Para los más entendidos, no obstante, el setlist del concierto sació de sobra las expectativas: ‘Heaven’, ‘Let’s Jump In’, ‘Ain’t Got Nothing’, ‘Whats Needs Must Be’ o ‘The Great Deceiver’ sonaron con todo el poderío y la calma plomiza, lisérgica y letárgica, tan características de la banda norteamericana. Cada tema fue un amistoso y áspero mano a mano entre el bajo de Steve Kille y la guitarra de Jason Simon, siempre arbitrado por una percusión igualmente arrogante y provocadora. La personalidad de Mark Laughlin en la batería es tan básica en Dead Meadow como el suelo para la vida humana: resbaladiza, y con una métrica de puntillas, sostenida en los platos, siempre da la cara cuando tiene que asentar cimientos. Es como esos pocos pasos firmes que damos en la vida, seguros entre tanto camino inestable. 

A medida que avanzaba el concierto, la botella de whiskey Jameson que compartía el trío iba vaciándose.
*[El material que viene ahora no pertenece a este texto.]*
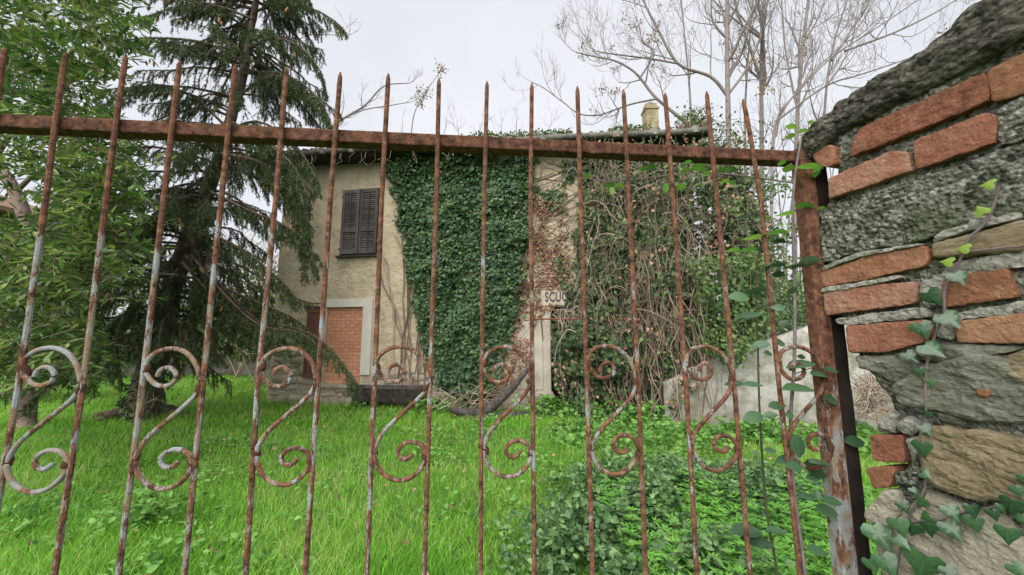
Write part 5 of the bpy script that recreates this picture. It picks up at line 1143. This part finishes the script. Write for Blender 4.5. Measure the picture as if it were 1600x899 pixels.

Sin mezclas; duro, y a grandes tragos. Así es el rock de Dead Meadow: una poderosa forma líquida que endurece tus entrañas, para hacer que te creas más fuerte por fuera. El atractivo que tienen, y así lo demostraron ayer, reside en que en su naturalidad nos reflejamos todos de alguna manera. En el orden y el despliegue rítmico, a modo de alas de ave rapaz, de la percusión, en la difusión imprevisible de punteos y distorsiones, en los saltitos de Kille, pidiéndole batalla a su amigo y compañero de cuerdas, en la voz sin sobresaltos de Jason Simon, o en la cotidiana estética de su imagen: pelo liso sobre los ojos y barba. De lo que no me cabe ninguna duda es del hecho de que estuvieran como en casa: a parte de la botella de whiskey, era evidente que el guitarrista y compositor, el sobrino de David Simon, genio creador de la serie The Wire, llevaba su camiseta preferida. Algo roída y empapada de sudor, pues Dead Meadow lo dio todo en el pequeño escenario de la Moby Dick. Un concierto de rock de verdad.